● **SHORT TASK**: Please transcribe the listing below in full and word for word, without its pictures.

--- start of GIVEN INFORMATION ---

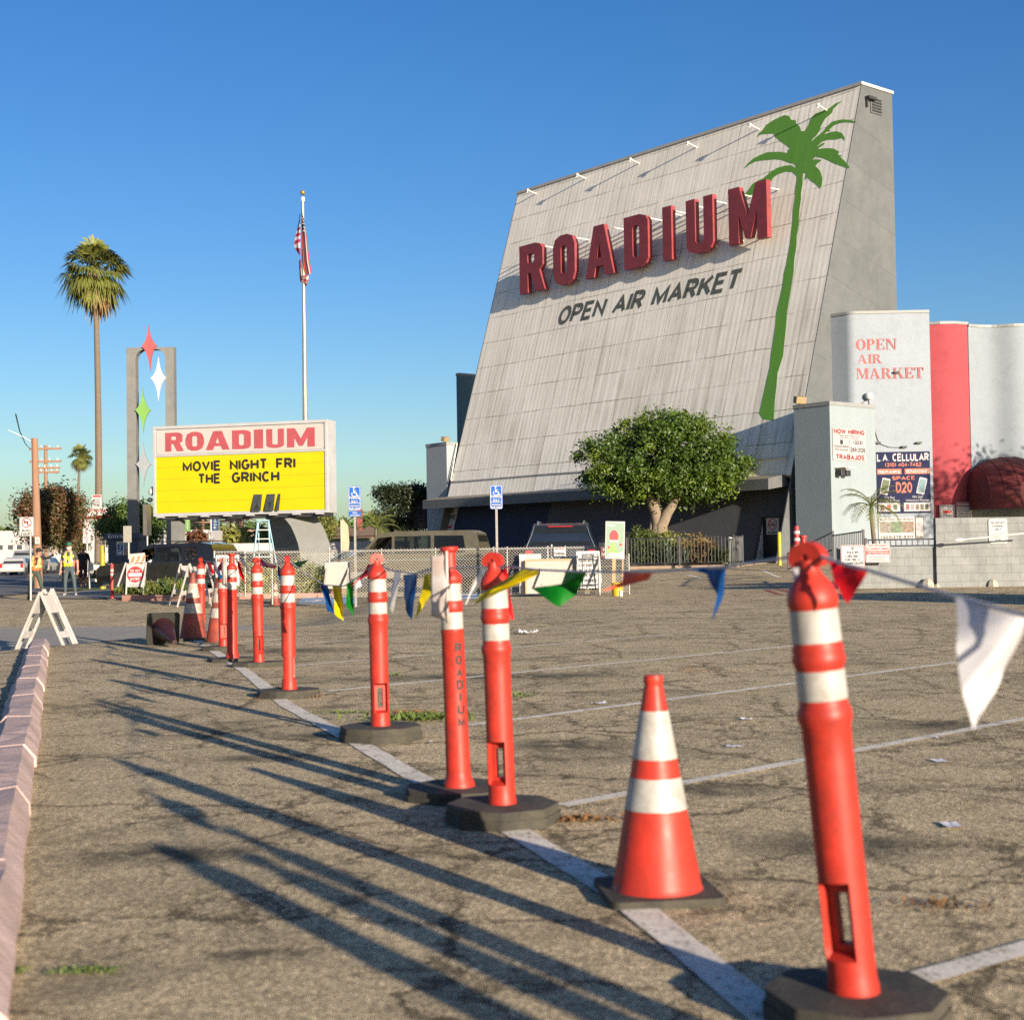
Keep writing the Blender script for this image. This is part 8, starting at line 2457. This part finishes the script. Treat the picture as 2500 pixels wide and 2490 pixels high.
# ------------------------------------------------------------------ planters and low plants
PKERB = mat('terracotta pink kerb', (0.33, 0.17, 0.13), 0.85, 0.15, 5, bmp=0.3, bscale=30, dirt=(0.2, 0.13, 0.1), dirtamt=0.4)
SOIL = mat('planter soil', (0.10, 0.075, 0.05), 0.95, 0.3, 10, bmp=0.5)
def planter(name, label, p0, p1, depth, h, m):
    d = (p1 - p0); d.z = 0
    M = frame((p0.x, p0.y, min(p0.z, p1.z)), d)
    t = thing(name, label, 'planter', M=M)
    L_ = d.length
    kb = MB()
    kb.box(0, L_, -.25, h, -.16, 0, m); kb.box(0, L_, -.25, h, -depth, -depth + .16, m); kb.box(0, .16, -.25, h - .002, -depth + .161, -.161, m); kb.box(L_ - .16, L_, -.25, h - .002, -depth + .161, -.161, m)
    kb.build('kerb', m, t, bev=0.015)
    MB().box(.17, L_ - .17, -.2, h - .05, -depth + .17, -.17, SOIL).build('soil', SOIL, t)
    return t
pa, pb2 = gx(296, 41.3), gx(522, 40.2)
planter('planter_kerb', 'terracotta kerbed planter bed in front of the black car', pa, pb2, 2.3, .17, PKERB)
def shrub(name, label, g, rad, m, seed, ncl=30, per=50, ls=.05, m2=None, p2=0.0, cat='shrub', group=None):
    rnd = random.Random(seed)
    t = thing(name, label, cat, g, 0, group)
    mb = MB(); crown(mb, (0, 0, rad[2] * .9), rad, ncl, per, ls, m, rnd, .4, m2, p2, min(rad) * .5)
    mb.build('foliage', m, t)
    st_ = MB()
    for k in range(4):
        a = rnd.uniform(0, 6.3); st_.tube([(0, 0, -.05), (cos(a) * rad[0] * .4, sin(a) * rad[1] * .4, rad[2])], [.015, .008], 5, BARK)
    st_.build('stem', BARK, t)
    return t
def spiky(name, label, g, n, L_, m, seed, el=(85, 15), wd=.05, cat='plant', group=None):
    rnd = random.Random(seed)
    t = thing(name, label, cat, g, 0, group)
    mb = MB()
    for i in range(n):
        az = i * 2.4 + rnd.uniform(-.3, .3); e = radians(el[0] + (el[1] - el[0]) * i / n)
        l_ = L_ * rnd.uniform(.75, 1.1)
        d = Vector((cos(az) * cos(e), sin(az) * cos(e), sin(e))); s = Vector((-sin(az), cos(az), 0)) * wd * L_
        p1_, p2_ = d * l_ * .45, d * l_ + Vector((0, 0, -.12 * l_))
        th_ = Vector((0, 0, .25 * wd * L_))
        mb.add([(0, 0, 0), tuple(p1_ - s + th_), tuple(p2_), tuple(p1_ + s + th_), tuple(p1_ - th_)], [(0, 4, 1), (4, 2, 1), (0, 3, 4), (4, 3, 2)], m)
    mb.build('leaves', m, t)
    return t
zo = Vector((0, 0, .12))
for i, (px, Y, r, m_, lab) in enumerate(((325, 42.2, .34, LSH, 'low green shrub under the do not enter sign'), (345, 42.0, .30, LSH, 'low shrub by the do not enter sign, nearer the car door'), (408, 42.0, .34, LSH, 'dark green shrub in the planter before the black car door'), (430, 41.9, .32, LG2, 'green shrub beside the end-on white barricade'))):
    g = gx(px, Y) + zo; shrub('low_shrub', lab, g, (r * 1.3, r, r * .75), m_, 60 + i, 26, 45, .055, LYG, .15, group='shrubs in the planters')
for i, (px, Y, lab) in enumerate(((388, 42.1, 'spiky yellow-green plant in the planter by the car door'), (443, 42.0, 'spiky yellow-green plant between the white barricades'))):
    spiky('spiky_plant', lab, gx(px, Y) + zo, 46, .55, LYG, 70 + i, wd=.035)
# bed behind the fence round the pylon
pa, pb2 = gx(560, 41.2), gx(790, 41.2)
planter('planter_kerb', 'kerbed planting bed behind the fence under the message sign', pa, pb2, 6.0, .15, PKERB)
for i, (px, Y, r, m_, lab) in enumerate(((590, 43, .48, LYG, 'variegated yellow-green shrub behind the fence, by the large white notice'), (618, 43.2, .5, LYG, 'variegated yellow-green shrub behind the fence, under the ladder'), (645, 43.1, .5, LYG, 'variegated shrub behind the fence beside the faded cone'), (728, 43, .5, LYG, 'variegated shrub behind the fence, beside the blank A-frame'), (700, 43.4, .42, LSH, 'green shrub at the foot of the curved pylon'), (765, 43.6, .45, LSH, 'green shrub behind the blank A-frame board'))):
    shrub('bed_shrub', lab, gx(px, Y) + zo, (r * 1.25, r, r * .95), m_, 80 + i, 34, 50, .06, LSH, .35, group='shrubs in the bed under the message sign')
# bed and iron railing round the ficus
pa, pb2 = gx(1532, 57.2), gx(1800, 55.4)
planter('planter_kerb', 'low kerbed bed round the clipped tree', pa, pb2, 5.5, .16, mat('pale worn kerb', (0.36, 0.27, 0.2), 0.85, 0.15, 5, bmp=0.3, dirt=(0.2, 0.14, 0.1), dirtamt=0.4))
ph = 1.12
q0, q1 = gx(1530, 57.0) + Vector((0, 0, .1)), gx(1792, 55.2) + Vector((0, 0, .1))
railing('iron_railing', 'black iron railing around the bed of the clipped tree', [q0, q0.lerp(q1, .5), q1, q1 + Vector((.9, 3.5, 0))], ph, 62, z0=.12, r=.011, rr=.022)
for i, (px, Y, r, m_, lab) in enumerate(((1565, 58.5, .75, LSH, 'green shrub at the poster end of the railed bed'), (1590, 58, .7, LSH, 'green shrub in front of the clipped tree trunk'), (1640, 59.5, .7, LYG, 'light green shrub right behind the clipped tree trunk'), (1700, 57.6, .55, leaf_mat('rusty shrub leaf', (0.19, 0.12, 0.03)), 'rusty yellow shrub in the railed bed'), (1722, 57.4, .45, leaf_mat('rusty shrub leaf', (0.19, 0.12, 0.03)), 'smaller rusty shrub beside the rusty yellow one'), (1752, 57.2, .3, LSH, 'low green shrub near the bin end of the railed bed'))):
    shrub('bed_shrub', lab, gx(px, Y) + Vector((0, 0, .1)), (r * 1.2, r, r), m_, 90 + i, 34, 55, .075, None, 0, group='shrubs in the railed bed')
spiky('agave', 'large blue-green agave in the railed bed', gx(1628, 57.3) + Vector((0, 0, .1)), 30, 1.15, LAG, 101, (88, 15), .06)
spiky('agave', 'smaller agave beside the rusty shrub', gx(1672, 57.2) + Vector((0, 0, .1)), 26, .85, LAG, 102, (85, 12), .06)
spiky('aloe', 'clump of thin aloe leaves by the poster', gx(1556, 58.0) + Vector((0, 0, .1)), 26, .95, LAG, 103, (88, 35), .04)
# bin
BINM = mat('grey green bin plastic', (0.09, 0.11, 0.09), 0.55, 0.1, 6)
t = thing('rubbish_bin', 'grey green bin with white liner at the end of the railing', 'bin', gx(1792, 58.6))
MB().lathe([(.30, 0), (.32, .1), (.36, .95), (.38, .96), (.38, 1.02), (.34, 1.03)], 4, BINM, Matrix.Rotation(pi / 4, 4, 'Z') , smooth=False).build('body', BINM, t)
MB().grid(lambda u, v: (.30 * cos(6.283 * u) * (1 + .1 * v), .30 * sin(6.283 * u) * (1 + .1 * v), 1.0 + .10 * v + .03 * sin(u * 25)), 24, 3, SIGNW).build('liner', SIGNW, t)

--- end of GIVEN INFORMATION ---

● **REPLY TO THE EXERCISE**:
Keep writing the Blender script for this image. This is part 8, starting at line 2457. This part finishes the script. Treat the picture as 2500 pixels wide and 2490 pixels high.
# ------------------------------------------------------------------ planters and low plants
PKERB = mat('terracotta pink kerb', (0.33, 0.17, 0.13), 0.85, 0.15, 5, bmp=0.3, bscale=30, dirt=(0.2, 0.13, 0.1), dirtamt=0.4)
SOIL = mat('planter soil', (0.10, 0.075, 0.05), 0.95, 0.3, 10, bmp=0.5)
def planter(name, label, p0, p1, depth, h, m):
    d = (p1 - p0); d.z = 0
    M = frame((p0.x, p0.y, min(p0.z, p1.z)), d)
    t = thing(name, label, 'planter', M=M)
    L_ = d.length
    kb = MB()
    kb.box(0, L_, -.25, h, -.16, 0, m); kb.box(0, L_, -.25, h, -depth, -depth + .16, m); kb.box(0, .16, -.25, h - .002, -depth + .161, -.161, m); kb.box(L_ - .16, L_, -.25, h - .002, -depth + .161, -.161, m)
    kb.build('kerb', m, t, bev=0.015)
    MB().box(.17, L_ - .17, -.2, h - .05, -depth + .17, -.17, SOIL).build('soil', SOIL, t)
    return t
pa, pb2 = gx(296, 41.3), gx(522, 40.2)
planter('planter_kerb', 'terracotta kerbed planter bed in front of the black car', pa, pb2, 2.3, .17, PKERB)
def shrub(name, label, g, rad, m, seed, ncl=30, per=50, ls=.05, m2=None, p2=0.0, cat='shrub', group=None):
    rnd = random.Random(seed)
    t = thing(name, label, cat, g, 0, group)
    mb = MB(); crown(mb, (0, 0, rad[2] * .9), rad, ncl, per, ls, m, rnd, .4, m2, p2, min(rad) * .5)
    mb.build('foliage', m, t)
    st_ = MB()
    for k in range(4):
        a = rnd.uniform(0, 6.3); st_.tube([(0, 0, -.05), (cos(a) * rad[0] * .4, sin(a) * rad[1] * .4, rad[2])], [.015, .008], 5, BARK)
    st_.build('stem', BARK, t)
    return t
def spiky(name, label, g, n, L_, m, seed, el=(85, 15), wd=.05, cat='plant', group=None):
    rnd = random.Random(seed)
    t = thing(name, label, cat, g, 0, group)
    mb = MB()
    for i in range(n):
        az = i * 2.4 + rnd.uniform(-.3, .3); e = radians(el[0] + (el[1] - el[0]) * i / n)
        l_ = L_ * rnd.uniform(.75, 1.1)
        d = Vector((cos(az) * cos(e), sin(az) * cos(e), sin(e))); s = Vector((-sin(az), cos(az), 0)) * wd * L_
        p1_, p2_ = d * l_ * .45, d * l_ + Vector((0, 0, -.12 * l_))
        th_ = Vector((0, 0, .25 * wd * L_))
        mb.add([(0, 0, 0), tuple(p1_ - s + th_), tuple(p2_), tuple(p1_ + s + th_), tuple(p1_ - th_)], [(0, 4, 1), (4, 2, 1), (0, 3, 4), (4, 3, 2)], m)
    mb.build('leaves', m, t)
    return t
zo = Vector((0, 0, .12))
for i, (px, Y, r, m_, lab) in enumerate(((325, 42.2, .34, LSH, 'low green shrub under the do not enter sign'), (345, 42.0, .30, LSH, 'low shrub by the do not enter sign, nearer the car door'), (408, 42.0, .34, LSH, 'dark green shrub in the planter before the black car door'), (430, 41.9, .32, LG2, 'green shrub beside the end-on white barricade'))):
    g = gx(px, Y) + zo; shrub('low_shrub', lab, g, (r * 1.3, r, r * .75), m_, 60 + i, 26, 45, .055, LYG, .15, group='shrubs in the planters')
for i, (px, Y, lab) in enumerate(((388, 42.1, 'spiky yellow-green plant in the planter by the car door'), (443, 42.0, 'spiky yellow-green plant between the white barricades'))):
    spiky('spiky_plant', lab, gx(px, Y) + zo, 46, .55, LYG, 70 + i, wd=.035)
# bed behind the fence round the pylon
pa, pb2 = gx(560, 41.2), gx(790, 41.2)
planter('planter_kerb', 'kerbed planting bed behind the fence under the message sign', pa, pb2, 6.0, .15, PKERB)
for i, (px, Y, r, m_, lab) in enumerate(((590, 43, .48, LYG, 'variegated yellow-green shrub behind the fence, by the large white notice'), (618, 43.2, .5, LYG, 'variegated yellow-green shrub behind the fence, under the ladder'), (645, 43.1, .5, LYG, 'variegated shrub behind the fence beside the faded cone'), (728, 43, .5, LYG, 'variegated shrub behind the fence, beside the blank A-frame'), (700, 43.4, .42, LSH, 'green shrub at the foot of the curved pylon'), (765, 43.6, .45, LSH, 'green shrub behind the blank A-frame board'))):
    shrub('bed_shrub', lab, gx(px, Y) + zo, (r * 1.25, r, r * .95), m_, 80 + i, 34, 50, .06, LSH, .35, group='shrubs in the bed under the message sign')
# bed and iron railing round the ficus
pa, pb2 = gx(1532, 57.2), gx(1800, 55.4)
planter('planter_kerb', 'low kerbed bed round the clipped tree', pa, pb2, 5.5, .16, mat('pale worn kerb', (0.36, 0.27, 0.2), 0.85, 0.15, 5, bmp=0.3, dirt=(0.2, 0.14, 0.1), dirtamt=0.4))
ph = 1.12
q0, q1 = gx(1530, 57.0) + Vector((0, 0, .1)), gx(1792, 55.2) + Vector((0, 0, .1))
railing('iron_railing', 'black iron railing around the bed of the clipped tree', [q0, q0.lerp(q1, .5), q1, q1 + Vector((.9, 3.5, 0))], ph, 62, z0=.12, r=.011, rr=.022)
for i, (px, Y, r, m_, lab) in enumerate(((1565, 58.5, .75, LSH, 'green shrub at the poster end of the railed bed'), (1590, 58, .7, LSH, 'green shrub in front of the clipped tree trunk'), (1640, 59.5, .7, LYG, 'light green shrub right behind the clipped tree trunk'), (1700, 57.6, .55, leaf_mat('rusty shrub leaf', (0.19, 0.12, 0.03)), 'rusty yellow shrub in the railed bed'), (1722, 57.4, .45, leaf_mat('rusty shrub leaf', (0.19, 0.12, 0.03)), 'smaller rusty shrub beside the rusty yellow one'), (1752, 57.2, .3, LSH, 'low green shrub near the bin end of the railed bed'))):
    shrub('bed_shrub', lab, gx(px, Y) + Vector((0, 0, .1)), (r * 1.2, r, r), m_, 90 + i, 34, 55, .075, None, 0, group='shrubs in the railed bed')
spiky('agave', 'large blue-green agave in the railed bed', gx(1628, 57.3) + Vector((0, 0, .1)), 30, 1.15, LAG, 101, (88, 15), .06)
spiky('agave', 'smaller agave beside the rusty shrub', gx(1672, 57.2) + Vector((0, 0, .1)), 26, .85, LAG, 102, (85, 12), .06)
spiky('aloe', 'clump of thin aloe leaves by the poster', gx(1556, 58.0) + Vector((0, 0, .1)), 26, .95, LAG, 103, (88, 35), .04)
# bin
BINM = mat('grey green bin plastic', (0.09, 0.11, 0.09), 0.55, 0.1, 6)
t = thing('rubbish_bin', 'grey green bin with white liner at the end of the railing', 'bin', gx(1792, 58.6))
MB().lathe([(.30, 0), (.32, .1), (.36, .95), (.38, .96), (.38, 1.02), (.34, 1.03)], 4, BINM, Matrix.Rotation(pi / 4, 4, 'Z') , smooth=False).build('body', BINM, t)
MB().grid(lambda u, v: (.30 * cos(6.283 * u) * (1 + .1 * v), .30 * sin(6.283 * u) * (1 + .1 * v), 1.0 + .10 * v + .03 * sin(u * 25)), 24, 3, SIGNW).build('liner', SIGNW, t)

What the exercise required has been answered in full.